Wednesday, January 22, 2014

Being Good, for Goodness' Sake

I like fantasy stories in general ranging from classic Tolkien to more modern derivations thereof as well as fantasies deriving from other cultures, especially Asia.  A common theme among Asian fantasies is the individual who is trying to achieve enlightenment.  In the course of this quest, at least in Western attempts at such, there often comes a point where the paradox of this search is explained: namely that in order to achieve enlightenment, one must transcend desires, absolutely all desires, including the desire to become enlightened.


This is where you come to inherent question: how do you achieve something if you don't really have the desire to achieve it?

I started with that to lead into the discussion I wanted to get to: being good.  By this, I mean more than just behaving in a good manner, but actually being good.

As with anything else, we have two basic strategies in encouraging people to do something: positive and negative reinforcement.  AKA Bribes and threats.

"If you're good, we'll go to McDonalds."

"Clean up your room, or you can't go to the library." (yes, I was a geek even as a little kid)

After a long enough time exposed to a society, the bribes and threats become intrinsic.  We watch people around us and we see one set of behaviors rewarded and another set of behaviors is punished and we start to adapt in response to that.  The result is that most behavior comes about in response to a desire of one sort or another and entails some level of selfishness.

The desires need not be material.  It could be a desire for approval a certain individual or a desire to avoid disappointing the same or another individual.

"Jesus answered, 'I am the way and the truth and the life.

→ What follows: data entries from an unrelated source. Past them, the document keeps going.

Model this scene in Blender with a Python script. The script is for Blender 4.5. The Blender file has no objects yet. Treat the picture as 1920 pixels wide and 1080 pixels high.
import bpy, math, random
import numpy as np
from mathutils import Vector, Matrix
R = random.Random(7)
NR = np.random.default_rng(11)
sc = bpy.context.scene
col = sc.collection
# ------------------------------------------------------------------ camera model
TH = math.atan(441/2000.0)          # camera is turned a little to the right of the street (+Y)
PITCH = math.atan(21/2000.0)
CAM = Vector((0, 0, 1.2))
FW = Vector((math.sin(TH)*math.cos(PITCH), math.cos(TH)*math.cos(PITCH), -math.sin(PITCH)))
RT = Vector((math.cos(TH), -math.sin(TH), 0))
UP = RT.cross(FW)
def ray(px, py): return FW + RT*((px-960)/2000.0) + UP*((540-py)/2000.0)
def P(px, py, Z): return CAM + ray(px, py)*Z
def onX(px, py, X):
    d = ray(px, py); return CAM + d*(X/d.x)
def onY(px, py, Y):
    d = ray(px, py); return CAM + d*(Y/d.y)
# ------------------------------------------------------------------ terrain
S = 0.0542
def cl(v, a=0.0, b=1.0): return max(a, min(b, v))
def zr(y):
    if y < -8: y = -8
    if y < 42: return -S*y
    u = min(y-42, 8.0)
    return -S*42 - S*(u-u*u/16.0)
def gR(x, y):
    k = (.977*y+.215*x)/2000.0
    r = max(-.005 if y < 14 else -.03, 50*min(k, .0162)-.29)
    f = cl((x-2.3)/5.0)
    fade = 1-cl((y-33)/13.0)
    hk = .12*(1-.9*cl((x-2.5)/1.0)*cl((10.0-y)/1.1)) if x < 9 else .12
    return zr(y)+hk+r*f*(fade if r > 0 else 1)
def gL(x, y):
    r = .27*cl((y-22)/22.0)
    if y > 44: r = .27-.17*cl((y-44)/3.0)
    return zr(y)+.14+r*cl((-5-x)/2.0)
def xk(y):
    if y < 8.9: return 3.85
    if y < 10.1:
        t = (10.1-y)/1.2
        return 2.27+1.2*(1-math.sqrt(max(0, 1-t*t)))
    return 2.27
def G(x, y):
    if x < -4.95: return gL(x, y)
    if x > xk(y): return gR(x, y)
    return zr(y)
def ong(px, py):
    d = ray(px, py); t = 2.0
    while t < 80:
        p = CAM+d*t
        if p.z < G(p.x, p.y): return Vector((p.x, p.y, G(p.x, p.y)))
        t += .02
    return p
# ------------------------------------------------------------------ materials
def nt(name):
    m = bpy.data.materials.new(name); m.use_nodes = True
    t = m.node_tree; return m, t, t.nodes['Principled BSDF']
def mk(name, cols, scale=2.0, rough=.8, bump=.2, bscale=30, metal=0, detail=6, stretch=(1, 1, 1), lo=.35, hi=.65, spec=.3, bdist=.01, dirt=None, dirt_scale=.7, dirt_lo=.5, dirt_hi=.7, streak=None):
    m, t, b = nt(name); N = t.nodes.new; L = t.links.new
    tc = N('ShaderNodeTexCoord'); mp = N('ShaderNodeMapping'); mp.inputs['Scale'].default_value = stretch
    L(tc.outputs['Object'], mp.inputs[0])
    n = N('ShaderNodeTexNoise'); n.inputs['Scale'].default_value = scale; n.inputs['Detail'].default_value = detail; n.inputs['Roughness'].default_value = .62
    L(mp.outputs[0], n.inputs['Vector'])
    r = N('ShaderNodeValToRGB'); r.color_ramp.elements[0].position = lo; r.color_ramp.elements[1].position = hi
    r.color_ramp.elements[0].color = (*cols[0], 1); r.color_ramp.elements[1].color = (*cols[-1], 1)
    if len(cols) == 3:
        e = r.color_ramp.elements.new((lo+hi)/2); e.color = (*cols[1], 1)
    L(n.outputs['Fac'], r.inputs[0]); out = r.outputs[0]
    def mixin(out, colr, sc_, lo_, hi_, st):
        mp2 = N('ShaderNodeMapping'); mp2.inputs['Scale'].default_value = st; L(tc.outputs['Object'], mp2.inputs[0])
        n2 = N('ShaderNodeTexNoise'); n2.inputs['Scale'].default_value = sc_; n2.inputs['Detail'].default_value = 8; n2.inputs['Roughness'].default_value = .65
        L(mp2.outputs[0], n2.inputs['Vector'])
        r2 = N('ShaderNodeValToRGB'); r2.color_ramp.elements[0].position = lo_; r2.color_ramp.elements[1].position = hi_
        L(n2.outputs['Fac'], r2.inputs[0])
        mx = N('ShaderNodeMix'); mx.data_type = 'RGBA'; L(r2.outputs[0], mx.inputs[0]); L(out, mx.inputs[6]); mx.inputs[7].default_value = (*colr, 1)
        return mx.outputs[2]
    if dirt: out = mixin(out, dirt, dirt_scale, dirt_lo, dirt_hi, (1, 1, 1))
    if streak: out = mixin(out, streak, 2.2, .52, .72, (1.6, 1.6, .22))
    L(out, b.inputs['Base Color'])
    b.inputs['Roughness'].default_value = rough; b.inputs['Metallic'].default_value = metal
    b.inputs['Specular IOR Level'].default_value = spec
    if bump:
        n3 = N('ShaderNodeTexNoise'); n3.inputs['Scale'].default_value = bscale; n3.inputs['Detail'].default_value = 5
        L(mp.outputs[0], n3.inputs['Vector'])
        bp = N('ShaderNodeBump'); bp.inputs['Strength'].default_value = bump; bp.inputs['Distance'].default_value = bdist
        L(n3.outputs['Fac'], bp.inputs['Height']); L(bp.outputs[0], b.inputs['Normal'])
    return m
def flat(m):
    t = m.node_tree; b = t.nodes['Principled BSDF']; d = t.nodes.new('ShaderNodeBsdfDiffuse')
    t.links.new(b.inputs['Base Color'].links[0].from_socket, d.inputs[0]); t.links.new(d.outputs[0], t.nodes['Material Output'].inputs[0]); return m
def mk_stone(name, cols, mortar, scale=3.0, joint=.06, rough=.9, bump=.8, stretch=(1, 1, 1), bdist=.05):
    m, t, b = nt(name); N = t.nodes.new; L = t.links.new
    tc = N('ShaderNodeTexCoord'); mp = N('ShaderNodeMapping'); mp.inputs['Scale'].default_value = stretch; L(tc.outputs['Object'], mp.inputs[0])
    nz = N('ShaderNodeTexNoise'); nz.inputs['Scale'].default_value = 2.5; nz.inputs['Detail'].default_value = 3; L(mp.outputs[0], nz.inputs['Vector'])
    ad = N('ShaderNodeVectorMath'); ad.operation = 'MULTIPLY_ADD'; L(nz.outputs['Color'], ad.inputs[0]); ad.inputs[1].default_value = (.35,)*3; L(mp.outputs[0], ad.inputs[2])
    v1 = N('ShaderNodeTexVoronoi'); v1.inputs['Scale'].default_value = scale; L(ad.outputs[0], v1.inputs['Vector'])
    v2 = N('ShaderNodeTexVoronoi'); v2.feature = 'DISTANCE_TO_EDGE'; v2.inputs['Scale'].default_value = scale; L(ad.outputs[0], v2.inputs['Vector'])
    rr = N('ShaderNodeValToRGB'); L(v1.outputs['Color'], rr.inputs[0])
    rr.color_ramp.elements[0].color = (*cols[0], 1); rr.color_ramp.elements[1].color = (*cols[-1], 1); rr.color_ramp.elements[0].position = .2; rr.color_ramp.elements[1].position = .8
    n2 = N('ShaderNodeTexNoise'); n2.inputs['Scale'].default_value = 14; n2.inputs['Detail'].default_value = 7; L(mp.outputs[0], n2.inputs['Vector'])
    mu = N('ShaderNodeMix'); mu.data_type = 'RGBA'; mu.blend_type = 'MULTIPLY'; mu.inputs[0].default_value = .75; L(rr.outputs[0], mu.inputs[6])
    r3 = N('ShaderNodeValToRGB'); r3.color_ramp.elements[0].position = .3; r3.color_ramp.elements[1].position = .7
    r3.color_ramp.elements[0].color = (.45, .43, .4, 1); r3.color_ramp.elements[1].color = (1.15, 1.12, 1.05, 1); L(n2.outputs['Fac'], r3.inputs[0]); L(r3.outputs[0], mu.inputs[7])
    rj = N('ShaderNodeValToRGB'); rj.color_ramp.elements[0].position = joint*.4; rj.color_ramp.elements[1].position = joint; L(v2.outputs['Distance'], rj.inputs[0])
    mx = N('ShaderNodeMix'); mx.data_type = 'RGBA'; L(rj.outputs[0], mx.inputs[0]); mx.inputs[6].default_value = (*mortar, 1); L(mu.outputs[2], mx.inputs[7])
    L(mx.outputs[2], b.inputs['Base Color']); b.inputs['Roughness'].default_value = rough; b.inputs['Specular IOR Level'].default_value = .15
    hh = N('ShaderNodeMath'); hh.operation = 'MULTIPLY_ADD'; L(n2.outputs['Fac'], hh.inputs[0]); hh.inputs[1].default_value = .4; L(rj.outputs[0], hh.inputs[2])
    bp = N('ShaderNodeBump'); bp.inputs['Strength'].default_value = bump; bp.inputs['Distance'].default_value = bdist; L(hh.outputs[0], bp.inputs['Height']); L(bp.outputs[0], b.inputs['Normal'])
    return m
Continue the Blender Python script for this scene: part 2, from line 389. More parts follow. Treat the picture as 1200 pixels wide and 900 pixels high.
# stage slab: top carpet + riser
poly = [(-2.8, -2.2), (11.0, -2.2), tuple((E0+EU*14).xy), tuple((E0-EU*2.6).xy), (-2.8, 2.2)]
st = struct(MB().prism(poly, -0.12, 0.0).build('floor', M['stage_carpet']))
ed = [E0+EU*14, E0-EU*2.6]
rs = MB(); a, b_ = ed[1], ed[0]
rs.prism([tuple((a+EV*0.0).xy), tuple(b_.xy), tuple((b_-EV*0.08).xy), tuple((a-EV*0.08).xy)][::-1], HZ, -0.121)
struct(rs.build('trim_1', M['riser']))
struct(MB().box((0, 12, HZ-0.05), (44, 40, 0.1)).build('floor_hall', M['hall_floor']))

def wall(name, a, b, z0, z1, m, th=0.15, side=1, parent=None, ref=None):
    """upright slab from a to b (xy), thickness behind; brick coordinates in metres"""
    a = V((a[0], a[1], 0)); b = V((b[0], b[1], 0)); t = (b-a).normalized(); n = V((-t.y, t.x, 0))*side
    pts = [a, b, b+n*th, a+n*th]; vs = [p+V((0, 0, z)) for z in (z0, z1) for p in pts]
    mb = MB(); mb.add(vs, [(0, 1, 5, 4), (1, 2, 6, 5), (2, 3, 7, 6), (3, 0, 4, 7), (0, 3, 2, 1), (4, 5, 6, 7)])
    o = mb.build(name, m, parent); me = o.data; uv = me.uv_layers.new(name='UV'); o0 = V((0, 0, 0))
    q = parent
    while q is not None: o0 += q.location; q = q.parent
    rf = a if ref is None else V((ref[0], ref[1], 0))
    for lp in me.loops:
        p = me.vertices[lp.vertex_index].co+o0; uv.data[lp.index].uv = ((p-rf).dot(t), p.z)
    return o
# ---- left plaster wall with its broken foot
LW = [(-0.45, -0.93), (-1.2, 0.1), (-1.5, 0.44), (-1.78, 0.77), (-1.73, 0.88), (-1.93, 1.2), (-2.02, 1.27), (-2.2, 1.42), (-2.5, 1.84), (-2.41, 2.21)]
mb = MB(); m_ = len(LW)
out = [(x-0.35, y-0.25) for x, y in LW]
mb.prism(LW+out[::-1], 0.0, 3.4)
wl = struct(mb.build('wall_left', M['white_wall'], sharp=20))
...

No one comes to the Father except through me.'"

I have only an idea what Jesus meant when he spoke the words that were later translated into this, but it at least appears clear and many believers in the Christian faith have used this statement to prove that Christianity is the only true religion.  They extrapolate further that you won't get to heaven unless you accept Jesus in your heart.

Being Christian, I have faith in the idea that there is one true God and that Jesus Christ is the Son of God.  However, that statement, at least as it is commonly used, is a combination of bribe and threat.  If you accept God and Jesus, then you get Eternal Life in the Kingdom of Heaven.  Conversely, if you don't accept God and Jesus, then you don't get Eternal Life with some individuals stating that you instead get Eternal Suffering.

The problem with this is that if that is your motivation for accepting God, then are you really accepting God or are you just trying to acquire something.

There is nothing wrong with a basic level of selfishness, it is needed for mental and physical health.  The aforementioned nature of society's inherent bribes and threats serves to provide a secure structure of known rules and results.  Such a structure is required for a person to be comfortable enough to consider things beyond the basic needs of survival of self and species.

However, it is only a foundational structure.  Motivations like a desire for life after death or the approval of a parent are desires.  Even if they are somewhat more elevated, by perception if nothing else, than a desire for such material things as money or physical pleasures.

Which is where we come to the enlightenment paradox mentioned above.

The desire to be good.

How can you be good, really good, if you are only acting in a manner regarded as good due to a desire to be good, then is your behavior genuine?

On the other hand, if you don't ever think about the nature of actions and whether they are good or not, then how can succeed at being good.

For example, operating under the base assumption that God wants us to be good, if your only reason for being good is because God wants you to be, then, again, you're not yet being good even if you are being benevolent.

To be good, somehow we must divorce ourselves from the desires that encourage that behavior and just do it.

Obedience to the law.  Belief in God.

Both things that I respect and agree with, but at an extreme level of perfection could be considered an obstacle to being truly good.

On the other hand, this entire rant, which is quite clearly over-thinking the situation, is also an example of the same.

So here's another thing, do you abandon completely these desires and beliefs just because they represent motivations that could color our intentions to be less than pure?

I don't think so.

I think such things make us a fuller, more complete person.  Dropping desires, material or elevated, are just further evidence that we're being motivated by those desires.  Having the desires in and of themselves are not a bar being good and they can be, in fact, tools to improve ourselves or enhance our lives and the lives of those around us.

But it still remains an interesting question.